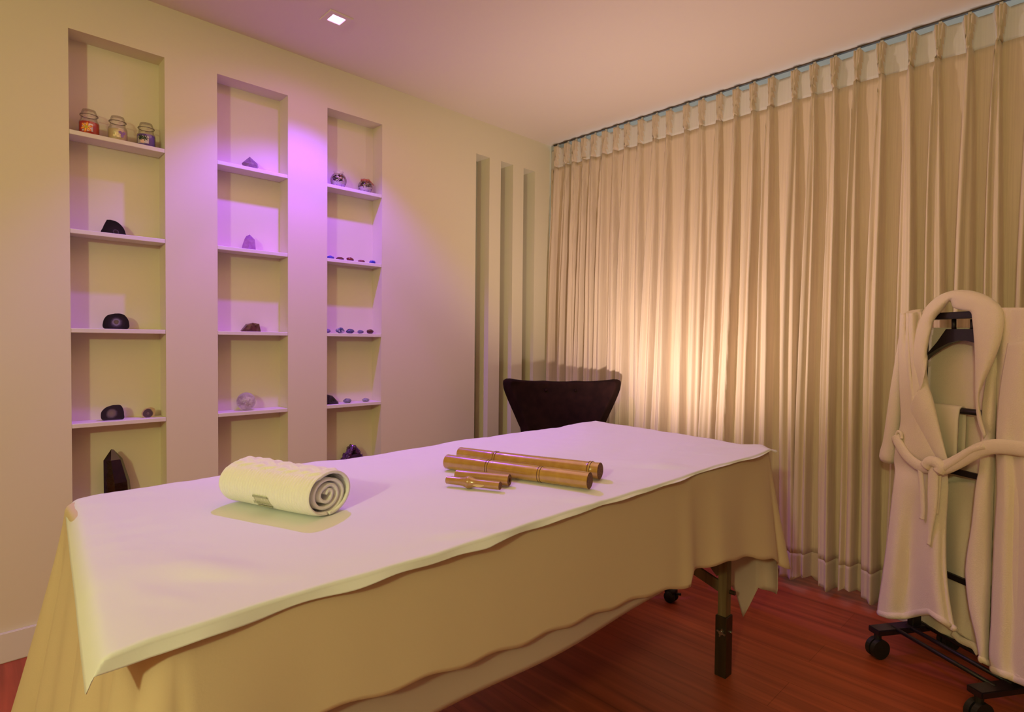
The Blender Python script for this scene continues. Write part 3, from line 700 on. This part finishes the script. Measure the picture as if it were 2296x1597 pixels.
========================
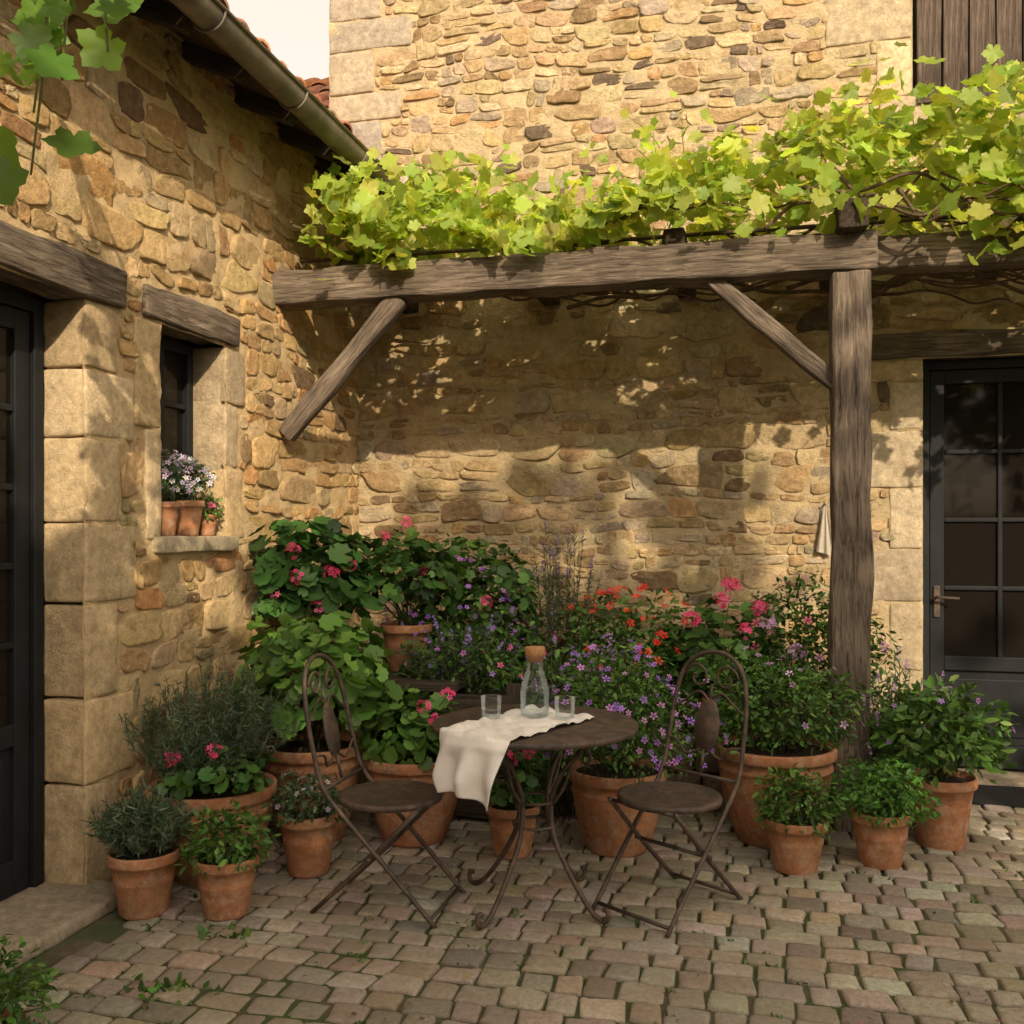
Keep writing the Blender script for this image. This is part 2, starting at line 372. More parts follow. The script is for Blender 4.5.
========================
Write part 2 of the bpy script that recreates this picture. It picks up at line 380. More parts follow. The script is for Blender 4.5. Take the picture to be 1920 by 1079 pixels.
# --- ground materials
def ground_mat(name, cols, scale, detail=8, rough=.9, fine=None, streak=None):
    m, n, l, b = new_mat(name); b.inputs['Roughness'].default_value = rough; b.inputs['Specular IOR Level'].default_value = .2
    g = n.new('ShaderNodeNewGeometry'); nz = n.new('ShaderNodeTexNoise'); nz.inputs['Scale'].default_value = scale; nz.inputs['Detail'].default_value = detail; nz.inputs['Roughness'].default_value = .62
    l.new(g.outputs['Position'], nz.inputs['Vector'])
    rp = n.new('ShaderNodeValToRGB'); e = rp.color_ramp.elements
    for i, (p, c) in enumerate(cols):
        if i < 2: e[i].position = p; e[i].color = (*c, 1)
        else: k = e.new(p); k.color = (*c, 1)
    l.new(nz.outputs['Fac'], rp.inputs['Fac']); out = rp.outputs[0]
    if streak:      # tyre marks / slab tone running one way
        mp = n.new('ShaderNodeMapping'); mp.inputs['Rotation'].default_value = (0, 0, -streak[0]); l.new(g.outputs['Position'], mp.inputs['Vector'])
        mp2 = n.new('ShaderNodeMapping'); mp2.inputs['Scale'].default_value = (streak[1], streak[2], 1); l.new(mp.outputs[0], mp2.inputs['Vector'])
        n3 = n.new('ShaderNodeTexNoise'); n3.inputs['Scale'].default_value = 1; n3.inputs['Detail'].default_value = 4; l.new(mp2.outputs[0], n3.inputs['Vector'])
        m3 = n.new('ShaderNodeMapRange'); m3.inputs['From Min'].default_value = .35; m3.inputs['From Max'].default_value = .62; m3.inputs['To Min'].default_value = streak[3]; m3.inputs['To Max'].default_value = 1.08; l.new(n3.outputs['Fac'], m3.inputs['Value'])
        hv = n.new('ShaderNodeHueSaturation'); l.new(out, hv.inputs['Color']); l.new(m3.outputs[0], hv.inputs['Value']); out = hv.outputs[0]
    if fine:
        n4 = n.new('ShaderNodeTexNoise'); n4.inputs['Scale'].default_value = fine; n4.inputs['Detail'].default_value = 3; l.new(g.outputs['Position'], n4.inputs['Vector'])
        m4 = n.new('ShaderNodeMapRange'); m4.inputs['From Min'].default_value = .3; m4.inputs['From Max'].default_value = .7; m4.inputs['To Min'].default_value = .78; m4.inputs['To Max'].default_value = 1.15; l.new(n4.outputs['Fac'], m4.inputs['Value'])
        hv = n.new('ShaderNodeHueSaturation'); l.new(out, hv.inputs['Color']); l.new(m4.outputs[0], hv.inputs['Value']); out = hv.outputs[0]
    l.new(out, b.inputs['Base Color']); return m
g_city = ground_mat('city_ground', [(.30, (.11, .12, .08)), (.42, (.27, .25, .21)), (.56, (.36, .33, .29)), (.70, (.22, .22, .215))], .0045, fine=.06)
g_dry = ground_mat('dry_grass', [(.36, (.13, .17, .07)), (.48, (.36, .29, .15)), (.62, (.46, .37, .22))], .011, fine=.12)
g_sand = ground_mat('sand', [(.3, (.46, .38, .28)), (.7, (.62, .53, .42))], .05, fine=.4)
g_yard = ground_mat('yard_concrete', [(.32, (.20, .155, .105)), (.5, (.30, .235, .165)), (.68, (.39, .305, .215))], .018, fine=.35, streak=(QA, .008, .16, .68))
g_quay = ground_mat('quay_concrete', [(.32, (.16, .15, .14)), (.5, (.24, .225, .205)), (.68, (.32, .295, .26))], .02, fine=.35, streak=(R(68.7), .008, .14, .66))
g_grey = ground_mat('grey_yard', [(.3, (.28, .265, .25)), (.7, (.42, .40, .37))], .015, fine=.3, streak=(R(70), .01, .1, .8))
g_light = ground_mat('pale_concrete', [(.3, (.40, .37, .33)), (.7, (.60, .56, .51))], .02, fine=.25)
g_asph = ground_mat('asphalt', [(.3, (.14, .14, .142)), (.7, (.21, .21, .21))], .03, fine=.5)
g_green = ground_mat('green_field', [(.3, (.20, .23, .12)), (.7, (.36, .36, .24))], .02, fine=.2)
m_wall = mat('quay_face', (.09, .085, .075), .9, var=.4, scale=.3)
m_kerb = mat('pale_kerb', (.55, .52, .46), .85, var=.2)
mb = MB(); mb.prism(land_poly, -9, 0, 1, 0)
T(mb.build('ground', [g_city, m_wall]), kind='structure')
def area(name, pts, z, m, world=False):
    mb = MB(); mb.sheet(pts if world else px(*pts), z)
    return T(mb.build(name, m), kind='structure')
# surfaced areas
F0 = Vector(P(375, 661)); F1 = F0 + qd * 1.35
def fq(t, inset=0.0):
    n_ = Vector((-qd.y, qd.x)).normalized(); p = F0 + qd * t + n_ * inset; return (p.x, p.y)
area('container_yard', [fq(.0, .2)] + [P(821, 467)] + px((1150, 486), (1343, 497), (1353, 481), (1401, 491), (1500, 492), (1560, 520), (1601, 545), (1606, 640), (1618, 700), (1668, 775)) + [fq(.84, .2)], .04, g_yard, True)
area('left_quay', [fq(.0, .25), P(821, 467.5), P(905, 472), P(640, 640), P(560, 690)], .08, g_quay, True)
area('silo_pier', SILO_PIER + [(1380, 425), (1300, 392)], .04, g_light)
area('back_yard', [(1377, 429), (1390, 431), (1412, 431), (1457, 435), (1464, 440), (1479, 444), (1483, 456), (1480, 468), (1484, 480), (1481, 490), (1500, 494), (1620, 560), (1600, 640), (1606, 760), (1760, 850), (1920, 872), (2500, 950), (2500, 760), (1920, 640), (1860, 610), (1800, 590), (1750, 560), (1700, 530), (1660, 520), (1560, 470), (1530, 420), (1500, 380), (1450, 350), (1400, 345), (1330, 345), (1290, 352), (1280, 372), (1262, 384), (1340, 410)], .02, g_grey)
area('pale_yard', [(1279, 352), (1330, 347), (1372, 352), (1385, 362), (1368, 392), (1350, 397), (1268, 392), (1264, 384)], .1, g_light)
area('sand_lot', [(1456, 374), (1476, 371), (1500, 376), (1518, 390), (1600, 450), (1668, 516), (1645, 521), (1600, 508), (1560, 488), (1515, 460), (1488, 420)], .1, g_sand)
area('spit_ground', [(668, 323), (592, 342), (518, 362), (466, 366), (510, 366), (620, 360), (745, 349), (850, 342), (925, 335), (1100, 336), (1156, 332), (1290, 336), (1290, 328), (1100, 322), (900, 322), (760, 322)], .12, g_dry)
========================
- Set exercise -
Begin with the line containing "(.09, .085, .075), .9, var=.4, scale=.3)", end with the line containing "mb = MB(); mb.prism(land_poly, -9, 0, 1, 0)", and repeat every line in that stretch exactly.

- Response to the exercise -
m_wall = mat('quay_face', (.09, .085, .075), .9, var=.4, scale=.3)
m_kerb = mat('pale_kerb', (.55, .52, .46), .85, var=.2)
mb = MB(); mb.prism(land_poly, -9, 0, 1, 0)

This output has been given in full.